Shedding Light on the Intrinsic Characteristics of 3D Distorted Fluorite-Type Zirconium Tellurite Single Crystals.

Abstract

Transition-metal tellurites have motivated growing research interest in both fundamental and applied chemistry, and the corresponding single crystals could serve as rich and fascinating platforms to regulate, explore, and elucidate the intrinsic characteristics of different structures from 0D to 3D architectures. In this context, a zirconium tellurite (namely, ZrTe3O8) single crystal featuring a 3D distorted fluorite-type structure with a size of 35 × 32 × 21 mm3 was successfully harvested by the top-seeded solution growth (TSSG) technique. The X-ray diffraction rocking curve reflects that the crystallinity of the as-grown ZrTe3O8 crystal is quite perfect with a small full-width at half-maximum (fwhm) value (∼39 arcsec).
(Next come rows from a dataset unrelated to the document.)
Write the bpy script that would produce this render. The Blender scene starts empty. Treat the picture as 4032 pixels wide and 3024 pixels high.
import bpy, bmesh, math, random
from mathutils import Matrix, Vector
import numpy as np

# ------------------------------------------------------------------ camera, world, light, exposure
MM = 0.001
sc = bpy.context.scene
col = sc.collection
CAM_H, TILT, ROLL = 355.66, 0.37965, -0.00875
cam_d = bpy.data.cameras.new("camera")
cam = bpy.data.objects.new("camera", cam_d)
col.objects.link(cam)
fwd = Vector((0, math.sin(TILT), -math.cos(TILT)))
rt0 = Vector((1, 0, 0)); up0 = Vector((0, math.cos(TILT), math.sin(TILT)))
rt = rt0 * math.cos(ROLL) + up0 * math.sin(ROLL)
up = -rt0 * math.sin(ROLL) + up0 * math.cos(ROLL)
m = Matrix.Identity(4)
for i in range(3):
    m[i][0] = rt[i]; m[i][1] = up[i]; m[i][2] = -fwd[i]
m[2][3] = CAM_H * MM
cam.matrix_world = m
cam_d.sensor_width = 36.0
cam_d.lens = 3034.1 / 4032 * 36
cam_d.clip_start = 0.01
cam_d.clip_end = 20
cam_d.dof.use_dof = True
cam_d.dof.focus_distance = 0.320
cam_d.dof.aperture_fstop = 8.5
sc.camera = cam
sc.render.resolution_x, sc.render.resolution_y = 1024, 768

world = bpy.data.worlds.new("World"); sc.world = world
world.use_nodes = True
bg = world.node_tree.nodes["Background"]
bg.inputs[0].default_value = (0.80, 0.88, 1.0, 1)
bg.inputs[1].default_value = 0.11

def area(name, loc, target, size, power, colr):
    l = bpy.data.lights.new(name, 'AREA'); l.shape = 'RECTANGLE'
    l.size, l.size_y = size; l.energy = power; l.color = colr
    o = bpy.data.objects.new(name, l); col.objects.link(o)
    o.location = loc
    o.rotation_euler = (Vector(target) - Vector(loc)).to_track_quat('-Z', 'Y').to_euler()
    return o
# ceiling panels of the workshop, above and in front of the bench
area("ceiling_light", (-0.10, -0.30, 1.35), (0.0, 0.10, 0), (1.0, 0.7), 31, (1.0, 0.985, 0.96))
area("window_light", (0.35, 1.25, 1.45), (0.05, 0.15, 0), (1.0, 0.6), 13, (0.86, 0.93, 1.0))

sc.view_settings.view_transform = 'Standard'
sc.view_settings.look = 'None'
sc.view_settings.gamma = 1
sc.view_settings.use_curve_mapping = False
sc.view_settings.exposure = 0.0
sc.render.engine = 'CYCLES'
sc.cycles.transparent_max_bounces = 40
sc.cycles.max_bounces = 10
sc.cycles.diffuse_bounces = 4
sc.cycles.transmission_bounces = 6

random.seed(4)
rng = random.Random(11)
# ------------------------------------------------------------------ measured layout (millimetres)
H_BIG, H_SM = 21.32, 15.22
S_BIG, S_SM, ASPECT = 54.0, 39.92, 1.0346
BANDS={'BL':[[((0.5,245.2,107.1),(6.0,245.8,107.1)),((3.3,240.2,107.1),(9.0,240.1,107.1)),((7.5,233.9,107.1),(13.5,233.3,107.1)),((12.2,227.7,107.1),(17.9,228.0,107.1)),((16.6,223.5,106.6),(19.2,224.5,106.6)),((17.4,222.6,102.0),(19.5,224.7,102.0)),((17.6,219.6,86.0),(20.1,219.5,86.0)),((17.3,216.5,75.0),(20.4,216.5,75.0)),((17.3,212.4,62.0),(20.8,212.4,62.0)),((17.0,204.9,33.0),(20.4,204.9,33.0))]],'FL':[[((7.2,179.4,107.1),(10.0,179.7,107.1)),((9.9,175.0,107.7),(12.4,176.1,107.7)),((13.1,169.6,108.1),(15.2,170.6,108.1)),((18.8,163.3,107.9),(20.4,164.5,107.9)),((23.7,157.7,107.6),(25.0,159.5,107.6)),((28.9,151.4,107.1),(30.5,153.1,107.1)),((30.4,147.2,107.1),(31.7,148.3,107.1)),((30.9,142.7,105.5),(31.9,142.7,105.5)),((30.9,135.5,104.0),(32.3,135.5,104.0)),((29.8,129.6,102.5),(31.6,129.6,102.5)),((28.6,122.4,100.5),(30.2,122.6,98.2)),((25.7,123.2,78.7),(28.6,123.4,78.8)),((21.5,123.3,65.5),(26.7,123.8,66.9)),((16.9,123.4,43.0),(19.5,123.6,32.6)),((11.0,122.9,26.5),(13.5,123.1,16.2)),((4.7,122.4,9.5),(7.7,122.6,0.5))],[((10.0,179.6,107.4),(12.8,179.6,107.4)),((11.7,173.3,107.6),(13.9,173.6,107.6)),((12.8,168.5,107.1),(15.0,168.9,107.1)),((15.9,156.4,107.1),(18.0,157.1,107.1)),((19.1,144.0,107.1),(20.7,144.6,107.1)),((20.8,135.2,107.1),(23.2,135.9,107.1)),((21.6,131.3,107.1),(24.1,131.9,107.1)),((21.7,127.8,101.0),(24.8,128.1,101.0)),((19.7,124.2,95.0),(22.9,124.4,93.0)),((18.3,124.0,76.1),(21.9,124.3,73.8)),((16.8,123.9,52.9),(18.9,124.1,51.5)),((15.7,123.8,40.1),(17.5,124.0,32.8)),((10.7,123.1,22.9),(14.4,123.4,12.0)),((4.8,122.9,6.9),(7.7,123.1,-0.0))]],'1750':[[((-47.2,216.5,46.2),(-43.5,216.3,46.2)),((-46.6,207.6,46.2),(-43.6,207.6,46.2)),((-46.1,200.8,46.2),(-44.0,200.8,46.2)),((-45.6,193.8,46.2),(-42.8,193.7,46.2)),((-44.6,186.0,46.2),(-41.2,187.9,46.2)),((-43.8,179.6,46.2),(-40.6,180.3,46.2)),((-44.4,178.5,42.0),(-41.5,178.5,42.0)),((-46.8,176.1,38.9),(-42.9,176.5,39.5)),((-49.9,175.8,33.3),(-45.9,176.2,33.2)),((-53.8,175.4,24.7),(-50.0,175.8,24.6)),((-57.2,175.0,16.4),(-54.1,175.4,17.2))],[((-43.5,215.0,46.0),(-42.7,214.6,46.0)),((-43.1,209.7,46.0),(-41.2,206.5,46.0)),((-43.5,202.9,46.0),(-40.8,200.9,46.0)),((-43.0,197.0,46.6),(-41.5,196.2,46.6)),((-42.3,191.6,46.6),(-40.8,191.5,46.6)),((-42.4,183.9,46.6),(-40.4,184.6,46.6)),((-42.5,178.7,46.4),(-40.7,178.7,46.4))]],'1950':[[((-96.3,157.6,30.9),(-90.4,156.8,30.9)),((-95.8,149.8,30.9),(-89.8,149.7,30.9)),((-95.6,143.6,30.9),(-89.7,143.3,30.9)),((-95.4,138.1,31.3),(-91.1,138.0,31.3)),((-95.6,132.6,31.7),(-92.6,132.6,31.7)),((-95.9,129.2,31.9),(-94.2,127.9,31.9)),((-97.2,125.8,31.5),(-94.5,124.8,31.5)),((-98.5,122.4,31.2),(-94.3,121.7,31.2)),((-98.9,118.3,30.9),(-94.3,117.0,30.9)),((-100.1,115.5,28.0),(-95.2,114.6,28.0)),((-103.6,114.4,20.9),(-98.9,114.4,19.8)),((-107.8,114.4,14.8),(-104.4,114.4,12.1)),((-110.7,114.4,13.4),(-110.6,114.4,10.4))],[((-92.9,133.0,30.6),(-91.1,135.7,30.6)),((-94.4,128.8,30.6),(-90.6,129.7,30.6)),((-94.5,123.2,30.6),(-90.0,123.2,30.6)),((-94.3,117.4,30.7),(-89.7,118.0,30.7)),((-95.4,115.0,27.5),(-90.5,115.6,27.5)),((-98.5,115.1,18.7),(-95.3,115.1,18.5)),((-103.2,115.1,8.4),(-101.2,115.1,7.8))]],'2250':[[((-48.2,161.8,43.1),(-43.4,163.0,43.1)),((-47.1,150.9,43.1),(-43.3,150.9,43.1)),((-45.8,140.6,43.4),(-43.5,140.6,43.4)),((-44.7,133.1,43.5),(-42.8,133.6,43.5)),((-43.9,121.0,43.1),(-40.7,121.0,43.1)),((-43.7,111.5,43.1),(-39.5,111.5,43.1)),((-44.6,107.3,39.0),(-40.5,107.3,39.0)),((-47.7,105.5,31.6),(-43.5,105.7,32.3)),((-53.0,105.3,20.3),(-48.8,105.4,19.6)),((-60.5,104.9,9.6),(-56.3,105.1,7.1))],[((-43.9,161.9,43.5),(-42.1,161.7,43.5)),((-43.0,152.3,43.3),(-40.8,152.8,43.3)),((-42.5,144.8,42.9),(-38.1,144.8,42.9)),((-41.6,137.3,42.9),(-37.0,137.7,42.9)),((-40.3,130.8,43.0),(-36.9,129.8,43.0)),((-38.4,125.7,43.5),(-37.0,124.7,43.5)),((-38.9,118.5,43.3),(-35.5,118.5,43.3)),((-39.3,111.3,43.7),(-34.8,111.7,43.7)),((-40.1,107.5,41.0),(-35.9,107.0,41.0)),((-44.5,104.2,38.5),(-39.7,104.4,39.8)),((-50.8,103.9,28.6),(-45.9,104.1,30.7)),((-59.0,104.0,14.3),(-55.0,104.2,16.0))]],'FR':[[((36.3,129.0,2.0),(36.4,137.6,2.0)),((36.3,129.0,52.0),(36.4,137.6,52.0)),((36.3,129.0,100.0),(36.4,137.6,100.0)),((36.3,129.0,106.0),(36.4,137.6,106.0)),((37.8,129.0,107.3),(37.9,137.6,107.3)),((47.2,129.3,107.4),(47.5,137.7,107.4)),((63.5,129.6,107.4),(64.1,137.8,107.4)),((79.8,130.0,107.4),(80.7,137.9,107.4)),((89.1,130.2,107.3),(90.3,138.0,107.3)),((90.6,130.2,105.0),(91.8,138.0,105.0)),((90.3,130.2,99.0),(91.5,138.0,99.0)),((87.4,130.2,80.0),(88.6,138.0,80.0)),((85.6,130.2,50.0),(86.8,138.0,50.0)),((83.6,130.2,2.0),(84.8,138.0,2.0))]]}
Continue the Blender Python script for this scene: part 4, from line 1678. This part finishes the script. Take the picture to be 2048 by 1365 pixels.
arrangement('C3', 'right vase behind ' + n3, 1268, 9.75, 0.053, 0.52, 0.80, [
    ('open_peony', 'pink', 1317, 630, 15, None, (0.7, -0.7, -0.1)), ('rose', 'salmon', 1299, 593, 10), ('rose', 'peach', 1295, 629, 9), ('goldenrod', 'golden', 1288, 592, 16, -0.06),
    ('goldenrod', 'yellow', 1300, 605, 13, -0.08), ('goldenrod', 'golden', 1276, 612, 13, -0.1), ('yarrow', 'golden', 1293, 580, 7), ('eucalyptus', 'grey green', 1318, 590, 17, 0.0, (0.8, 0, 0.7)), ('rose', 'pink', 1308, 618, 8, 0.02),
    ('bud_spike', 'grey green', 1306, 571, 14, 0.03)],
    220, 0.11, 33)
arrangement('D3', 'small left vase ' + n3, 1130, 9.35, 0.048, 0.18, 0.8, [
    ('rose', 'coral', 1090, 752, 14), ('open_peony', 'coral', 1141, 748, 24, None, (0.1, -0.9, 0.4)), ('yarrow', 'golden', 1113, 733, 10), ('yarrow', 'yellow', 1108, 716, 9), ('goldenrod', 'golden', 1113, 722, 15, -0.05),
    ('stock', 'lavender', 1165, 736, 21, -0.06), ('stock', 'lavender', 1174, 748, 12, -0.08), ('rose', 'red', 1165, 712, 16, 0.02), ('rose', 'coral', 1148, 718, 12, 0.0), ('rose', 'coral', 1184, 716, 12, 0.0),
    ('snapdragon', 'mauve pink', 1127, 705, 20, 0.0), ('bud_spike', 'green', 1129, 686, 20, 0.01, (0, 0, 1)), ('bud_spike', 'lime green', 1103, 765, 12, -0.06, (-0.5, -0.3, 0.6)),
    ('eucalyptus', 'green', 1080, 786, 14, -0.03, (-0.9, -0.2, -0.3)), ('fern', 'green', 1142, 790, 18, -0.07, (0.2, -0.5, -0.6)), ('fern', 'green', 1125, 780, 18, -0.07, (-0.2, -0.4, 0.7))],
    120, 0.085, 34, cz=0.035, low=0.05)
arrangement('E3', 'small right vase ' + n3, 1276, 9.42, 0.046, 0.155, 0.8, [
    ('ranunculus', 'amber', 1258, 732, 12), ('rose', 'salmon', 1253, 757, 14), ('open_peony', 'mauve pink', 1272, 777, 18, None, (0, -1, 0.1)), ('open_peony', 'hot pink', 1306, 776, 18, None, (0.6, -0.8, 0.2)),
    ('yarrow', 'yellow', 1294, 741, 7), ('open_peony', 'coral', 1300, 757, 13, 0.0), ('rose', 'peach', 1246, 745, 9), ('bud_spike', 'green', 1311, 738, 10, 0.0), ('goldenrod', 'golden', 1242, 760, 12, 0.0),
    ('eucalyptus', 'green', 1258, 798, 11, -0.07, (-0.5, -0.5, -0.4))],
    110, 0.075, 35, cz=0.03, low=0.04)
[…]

The temperature dependence of the thermophysical properties of the ZrTe3O8 single crystal has been systematically analyzed. The ZrTe3O8 single crystal exhibits a wide transparency window, as the UV and IR absorption cutoff edges are respectively 278 and 7788 nm. The refractive indices over the region from the visible to the near-IR have been determined and manifested relatively large values of 2.0889-2.0370 over a wavelength range of 632.8-1553 nm. Furthermore, the fundamental physical characteristics of the ZrTe3O8 single crystal associated with its distinctive 3D framework structure have been evaluated with density functional theory (DFT) calculations.